According to Overstock and Byrne, the defendants in the case - including fund founder David Rocker, Marc Cohodes, and other outfits controlled and advised by the hedge fund - have agreed to dismiss a 2007 counter-suit as well.

Overstock's original suit also included research firm Gradient Partners. Gradient settled with the etailer last year, and though terms of the settlement were not disclosed, a source close to the matter says the research firm paid Overstock between $1.5m and $2m.

Overstock's remaining dispute with Copper River was set for trial in February.

In 2005, Patrick Byrne announced Overstock's lawsuit against Rocker with a now famous conference call he insisted on calling "The Miscreants’ Ball." He was widely abused in the press - including by The Reg - for telling the world that a cabal led by a "Sith Lord" was out to destroy his company.
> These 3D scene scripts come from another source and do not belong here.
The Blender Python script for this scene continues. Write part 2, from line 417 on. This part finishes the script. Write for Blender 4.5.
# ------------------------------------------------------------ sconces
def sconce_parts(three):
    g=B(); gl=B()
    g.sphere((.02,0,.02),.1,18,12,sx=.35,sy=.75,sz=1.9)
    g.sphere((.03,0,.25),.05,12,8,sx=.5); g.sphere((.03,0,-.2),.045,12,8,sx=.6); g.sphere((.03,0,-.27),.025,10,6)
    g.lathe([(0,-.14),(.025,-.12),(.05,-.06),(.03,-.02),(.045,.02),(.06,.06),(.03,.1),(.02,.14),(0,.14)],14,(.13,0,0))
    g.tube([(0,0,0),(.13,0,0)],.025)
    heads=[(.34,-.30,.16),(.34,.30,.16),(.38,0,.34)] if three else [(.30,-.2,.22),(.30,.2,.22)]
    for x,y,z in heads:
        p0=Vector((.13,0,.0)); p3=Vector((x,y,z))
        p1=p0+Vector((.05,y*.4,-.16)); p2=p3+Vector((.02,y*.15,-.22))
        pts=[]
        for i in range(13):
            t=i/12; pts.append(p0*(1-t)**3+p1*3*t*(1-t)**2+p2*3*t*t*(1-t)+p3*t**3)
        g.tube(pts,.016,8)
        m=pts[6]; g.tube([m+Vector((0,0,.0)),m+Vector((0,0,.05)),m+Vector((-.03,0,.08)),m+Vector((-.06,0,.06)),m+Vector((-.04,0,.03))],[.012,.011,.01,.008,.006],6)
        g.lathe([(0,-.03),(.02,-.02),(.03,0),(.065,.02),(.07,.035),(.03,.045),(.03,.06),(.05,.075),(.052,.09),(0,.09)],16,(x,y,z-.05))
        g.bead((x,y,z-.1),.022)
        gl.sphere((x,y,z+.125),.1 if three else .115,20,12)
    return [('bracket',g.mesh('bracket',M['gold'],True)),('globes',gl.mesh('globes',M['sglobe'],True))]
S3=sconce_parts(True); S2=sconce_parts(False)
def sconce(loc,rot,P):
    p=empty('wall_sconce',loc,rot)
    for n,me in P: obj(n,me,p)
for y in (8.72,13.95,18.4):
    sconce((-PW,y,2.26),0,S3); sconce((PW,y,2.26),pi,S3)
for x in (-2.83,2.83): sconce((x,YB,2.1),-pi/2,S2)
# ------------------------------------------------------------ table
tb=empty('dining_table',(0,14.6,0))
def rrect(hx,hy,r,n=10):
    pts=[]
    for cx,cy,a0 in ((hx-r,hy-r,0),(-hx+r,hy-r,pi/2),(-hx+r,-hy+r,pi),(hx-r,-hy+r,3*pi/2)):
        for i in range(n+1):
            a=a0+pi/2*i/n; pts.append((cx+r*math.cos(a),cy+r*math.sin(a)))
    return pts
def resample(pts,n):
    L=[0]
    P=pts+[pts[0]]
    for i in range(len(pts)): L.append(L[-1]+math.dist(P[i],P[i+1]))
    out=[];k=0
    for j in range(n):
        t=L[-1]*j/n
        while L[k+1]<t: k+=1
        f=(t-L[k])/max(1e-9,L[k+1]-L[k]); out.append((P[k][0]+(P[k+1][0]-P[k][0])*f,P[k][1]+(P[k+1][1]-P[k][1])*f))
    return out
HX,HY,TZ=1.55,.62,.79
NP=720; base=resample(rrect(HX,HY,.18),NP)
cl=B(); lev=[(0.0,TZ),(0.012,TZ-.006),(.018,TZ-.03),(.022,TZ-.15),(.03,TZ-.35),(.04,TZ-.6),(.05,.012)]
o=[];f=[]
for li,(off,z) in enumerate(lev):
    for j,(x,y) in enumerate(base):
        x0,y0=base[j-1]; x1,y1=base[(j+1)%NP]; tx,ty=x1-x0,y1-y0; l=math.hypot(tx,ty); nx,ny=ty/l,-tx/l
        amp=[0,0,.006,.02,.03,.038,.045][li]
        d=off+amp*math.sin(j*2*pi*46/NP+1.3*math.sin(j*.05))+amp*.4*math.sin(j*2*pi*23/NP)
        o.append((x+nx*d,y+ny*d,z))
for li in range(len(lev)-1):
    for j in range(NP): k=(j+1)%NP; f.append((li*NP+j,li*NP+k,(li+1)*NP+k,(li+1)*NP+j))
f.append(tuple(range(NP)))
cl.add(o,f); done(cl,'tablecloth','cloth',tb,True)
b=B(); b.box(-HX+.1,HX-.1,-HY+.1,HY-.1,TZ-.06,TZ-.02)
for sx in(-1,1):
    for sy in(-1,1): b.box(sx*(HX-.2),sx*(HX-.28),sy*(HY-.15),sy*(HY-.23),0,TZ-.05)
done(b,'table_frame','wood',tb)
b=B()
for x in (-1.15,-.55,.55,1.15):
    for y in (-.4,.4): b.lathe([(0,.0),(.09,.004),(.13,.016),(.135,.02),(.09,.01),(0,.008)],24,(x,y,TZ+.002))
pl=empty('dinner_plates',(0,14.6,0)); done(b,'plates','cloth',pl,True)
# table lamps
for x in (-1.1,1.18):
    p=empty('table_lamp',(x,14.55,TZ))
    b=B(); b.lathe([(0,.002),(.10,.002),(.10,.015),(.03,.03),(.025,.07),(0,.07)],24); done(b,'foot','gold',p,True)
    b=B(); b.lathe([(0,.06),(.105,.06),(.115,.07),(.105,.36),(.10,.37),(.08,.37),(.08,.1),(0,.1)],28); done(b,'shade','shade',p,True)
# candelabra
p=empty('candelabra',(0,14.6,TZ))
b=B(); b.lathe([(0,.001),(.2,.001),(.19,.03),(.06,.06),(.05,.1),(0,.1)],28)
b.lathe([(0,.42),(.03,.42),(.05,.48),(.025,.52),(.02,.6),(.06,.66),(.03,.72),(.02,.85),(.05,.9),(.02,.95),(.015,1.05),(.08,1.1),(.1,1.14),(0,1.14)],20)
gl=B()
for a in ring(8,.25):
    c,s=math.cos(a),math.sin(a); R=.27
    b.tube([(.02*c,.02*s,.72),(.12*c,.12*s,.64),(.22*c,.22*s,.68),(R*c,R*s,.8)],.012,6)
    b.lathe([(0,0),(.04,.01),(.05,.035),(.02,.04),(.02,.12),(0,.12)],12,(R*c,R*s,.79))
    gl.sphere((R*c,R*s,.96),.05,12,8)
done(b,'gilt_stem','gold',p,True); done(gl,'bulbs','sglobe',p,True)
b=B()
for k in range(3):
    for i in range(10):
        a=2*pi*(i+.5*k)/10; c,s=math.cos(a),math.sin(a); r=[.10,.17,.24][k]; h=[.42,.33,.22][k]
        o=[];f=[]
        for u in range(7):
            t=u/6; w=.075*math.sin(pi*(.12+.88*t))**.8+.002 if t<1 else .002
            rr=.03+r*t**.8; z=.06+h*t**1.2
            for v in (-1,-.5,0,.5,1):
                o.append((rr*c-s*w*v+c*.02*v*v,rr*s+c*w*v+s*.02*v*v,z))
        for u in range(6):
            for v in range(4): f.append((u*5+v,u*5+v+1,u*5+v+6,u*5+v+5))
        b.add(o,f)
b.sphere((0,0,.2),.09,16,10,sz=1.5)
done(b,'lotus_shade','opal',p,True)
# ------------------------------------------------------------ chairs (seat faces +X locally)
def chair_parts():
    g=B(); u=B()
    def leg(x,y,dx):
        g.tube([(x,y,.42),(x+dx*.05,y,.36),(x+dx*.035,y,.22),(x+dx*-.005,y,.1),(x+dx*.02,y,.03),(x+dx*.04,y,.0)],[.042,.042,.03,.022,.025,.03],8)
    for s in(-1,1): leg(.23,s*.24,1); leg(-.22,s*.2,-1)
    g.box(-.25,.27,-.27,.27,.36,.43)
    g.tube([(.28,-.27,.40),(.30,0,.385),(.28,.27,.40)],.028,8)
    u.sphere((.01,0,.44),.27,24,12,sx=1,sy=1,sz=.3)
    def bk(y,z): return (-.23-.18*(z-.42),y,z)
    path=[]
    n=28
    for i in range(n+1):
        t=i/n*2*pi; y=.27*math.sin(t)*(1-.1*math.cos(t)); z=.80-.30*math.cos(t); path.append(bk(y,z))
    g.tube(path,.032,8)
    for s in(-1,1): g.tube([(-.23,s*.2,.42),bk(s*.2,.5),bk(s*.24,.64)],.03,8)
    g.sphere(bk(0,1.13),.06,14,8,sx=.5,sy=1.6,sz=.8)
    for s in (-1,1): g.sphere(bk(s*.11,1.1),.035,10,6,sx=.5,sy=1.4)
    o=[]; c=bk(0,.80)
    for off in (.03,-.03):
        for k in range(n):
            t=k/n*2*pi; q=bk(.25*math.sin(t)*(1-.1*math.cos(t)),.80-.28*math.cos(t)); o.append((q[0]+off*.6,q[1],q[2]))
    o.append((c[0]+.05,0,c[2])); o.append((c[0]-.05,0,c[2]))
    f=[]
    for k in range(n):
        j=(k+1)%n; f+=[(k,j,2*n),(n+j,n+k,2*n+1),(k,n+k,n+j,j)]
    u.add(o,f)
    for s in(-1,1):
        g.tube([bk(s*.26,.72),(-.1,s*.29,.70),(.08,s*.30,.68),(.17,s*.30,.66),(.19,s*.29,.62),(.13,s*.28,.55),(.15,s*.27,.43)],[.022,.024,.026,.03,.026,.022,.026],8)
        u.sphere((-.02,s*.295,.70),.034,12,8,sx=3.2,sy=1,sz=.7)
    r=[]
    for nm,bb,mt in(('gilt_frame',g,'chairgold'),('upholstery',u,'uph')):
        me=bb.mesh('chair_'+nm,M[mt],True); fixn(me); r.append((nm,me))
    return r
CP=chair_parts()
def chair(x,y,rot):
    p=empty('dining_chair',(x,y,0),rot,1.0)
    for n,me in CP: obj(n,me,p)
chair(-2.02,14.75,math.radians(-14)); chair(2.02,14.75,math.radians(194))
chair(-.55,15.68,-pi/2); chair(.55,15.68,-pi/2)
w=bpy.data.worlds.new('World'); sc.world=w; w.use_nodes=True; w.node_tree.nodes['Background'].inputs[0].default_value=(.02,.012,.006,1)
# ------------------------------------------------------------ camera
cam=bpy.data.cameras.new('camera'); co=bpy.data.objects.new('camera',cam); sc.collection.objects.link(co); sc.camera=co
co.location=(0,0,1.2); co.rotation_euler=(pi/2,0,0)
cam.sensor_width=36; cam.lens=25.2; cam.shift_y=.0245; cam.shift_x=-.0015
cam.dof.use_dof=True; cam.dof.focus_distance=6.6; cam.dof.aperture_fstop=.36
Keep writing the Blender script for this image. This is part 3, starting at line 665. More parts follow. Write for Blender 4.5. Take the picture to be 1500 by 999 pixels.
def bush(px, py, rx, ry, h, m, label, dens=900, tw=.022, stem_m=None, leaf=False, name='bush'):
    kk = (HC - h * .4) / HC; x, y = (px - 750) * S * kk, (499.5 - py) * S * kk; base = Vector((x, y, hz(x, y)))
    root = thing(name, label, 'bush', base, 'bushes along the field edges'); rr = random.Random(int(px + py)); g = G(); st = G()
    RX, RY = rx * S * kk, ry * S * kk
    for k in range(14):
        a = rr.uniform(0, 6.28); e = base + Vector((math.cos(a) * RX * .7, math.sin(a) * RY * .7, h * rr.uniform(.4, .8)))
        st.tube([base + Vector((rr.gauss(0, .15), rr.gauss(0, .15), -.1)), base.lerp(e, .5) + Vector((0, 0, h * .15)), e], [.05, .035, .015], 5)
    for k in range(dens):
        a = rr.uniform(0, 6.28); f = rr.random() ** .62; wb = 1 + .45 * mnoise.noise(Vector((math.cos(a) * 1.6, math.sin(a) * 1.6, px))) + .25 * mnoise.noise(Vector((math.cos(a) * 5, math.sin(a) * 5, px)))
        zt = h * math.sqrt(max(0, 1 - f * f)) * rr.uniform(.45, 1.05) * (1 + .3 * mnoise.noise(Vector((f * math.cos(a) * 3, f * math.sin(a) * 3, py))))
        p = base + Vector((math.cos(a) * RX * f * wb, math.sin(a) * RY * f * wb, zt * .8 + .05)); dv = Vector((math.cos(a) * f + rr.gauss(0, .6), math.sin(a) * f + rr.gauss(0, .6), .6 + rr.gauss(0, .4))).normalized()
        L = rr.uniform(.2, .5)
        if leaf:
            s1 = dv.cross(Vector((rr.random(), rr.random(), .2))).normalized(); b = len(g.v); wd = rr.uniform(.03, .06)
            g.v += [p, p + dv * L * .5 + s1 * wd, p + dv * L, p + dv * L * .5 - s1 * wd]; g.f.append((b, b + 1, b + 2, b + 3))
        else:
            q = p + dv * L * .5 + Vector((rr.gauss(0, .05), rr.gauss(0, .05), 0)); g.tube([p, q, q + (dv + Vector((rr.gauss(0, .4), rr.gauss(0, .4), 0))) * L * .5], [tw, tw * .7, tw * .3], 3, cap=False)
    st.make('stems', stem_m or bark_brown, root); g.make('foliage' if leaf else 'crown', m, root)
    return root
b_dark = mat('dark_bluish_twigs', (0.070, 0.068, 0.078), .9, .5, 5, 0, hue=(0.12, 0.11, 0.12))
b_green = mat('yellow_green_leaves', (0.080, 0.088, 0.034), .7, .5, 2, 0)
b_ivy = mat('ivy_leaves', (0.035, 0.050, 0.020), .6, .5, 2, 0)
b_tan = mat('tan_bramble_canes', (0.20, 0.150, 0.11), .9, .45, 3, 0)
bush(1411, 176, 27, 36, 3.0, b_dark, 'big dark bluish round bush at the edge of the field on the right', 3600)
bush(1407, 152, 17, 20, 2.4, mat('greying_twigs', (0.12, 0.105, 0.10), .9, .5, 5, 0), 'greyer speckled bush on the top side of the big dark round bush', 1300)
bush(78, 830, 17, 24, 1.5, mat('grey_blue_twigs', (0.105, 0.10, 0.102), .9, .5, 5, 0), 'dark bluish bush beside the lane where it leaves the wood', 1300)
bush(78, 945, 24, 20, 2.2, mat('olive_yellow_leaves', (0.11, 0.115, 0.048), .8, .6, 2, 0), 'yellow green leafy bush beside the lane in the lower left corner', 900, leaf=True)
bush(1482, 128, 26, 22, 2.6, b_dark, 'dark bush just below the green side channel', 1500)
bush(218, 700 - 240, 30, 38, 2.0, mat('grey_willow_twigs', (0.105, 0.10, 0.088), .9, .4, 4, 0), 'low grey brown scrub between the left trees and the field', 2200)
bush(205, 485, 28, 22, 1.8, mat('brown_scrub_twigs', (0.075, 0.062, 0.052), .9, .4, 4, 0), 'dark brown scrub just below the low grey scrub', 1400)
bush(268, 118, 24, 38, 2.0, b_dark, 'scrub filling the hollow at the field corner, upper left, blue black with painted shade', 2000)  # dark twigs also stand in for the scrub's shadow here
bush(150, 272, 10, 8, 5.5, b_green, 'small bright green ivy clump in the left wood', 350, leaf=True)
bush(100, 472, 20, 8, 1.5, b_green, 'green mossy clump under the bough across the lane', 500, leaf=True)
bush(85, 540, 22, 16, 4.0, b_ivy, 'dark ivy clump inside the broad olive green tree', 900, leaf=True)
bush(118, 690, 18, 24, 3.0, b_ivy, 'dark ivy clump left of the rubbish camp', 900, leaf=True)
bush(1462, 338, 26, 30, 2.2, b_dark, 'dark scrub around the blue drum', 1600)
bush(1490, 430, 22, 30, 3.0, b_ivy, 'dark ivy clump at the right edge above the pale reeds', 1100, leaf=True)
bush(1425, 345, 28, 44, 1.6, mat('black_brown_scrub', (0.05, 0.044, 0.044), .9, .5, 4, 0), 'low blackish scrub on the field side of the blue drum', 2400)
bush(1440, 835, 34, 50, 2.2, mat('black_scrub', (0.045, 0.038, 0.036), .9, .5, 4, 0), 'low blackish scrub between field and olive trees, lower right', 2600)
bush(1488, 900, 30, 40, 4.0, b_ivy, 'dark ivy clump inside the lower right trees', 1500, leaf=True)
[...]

His methods are, shall we say, unorthodox. But in the wake of last fall's economic meltdown, Byrne has received more than a little vindication from a financial press that once branded him a madman.

The Overstock.com CEO spent years warning that abusive naked short selling was threatening the health of America's financial markets, and in the wake of the Wall Street meltdown, many other voices - including Lehman Brothers CEO Richard Fuld - have acknowledged that the practice at least played a part.

Last fall, the US Securities and Exchange Commission issued temporary rules meant to curb naked shorting. In late July, the Commission made these rules permanent.

With a traditional short sale, traders borrow shares and sell them in the hope that prices will drop. A naked short works much the same way - except the shares aren't actually borrowed. They're sold but not delivered. The practice essentially floods the market with non-existent stock.

In their suit, Byrne and Overstock contended that hedge funds such as Copper River colluded with research firms and journalists - and each other - to drive down the stock prices of certain companies and profit from short positions.

For years, news outlets ignored Byrne's warnings over naked shorting, with some journalists - most notably a former BusinessWeek reporter named Gary Weiss - painting the Overstock boss as a complete nutcase. According to Byrne, many of these journos were part of the alleged cabal trying to bring his company down.

Byrne also said that additional abuse was fueled at least in part by the unfavorable way that Wikipedia discussed him and his stance on naked shorting. According to Byrne, for years the relevant articles on the "free encyclopedia anyone can edit" were controlled by none other than Gary Weiss, hiding behind various anonymous accounts. Weiss - who now writes for the business news site Portfolio.com - has always denied this. But Byrne and his employees eventually turned up emails indicating otherwise.

Still outstanding is an additional $3.48bn lawsuit from Byrne and Overstock against 12 New York brokerage firms, alleging a "massive, illegal stock market manipulation scheme."

"That's the big one," Byrne says. "That's the OJ trial of the financial world." The trial is expected in late 2010. ®

Update: This story has been updated to point out that Copper River liquidated last year and to clarify the headline. Overstock's suit against Copper River was not over naked short selling per se. The suit alleged that Copper River colluded to denigrate Overstock and then profit from short positions in the etailer's shares.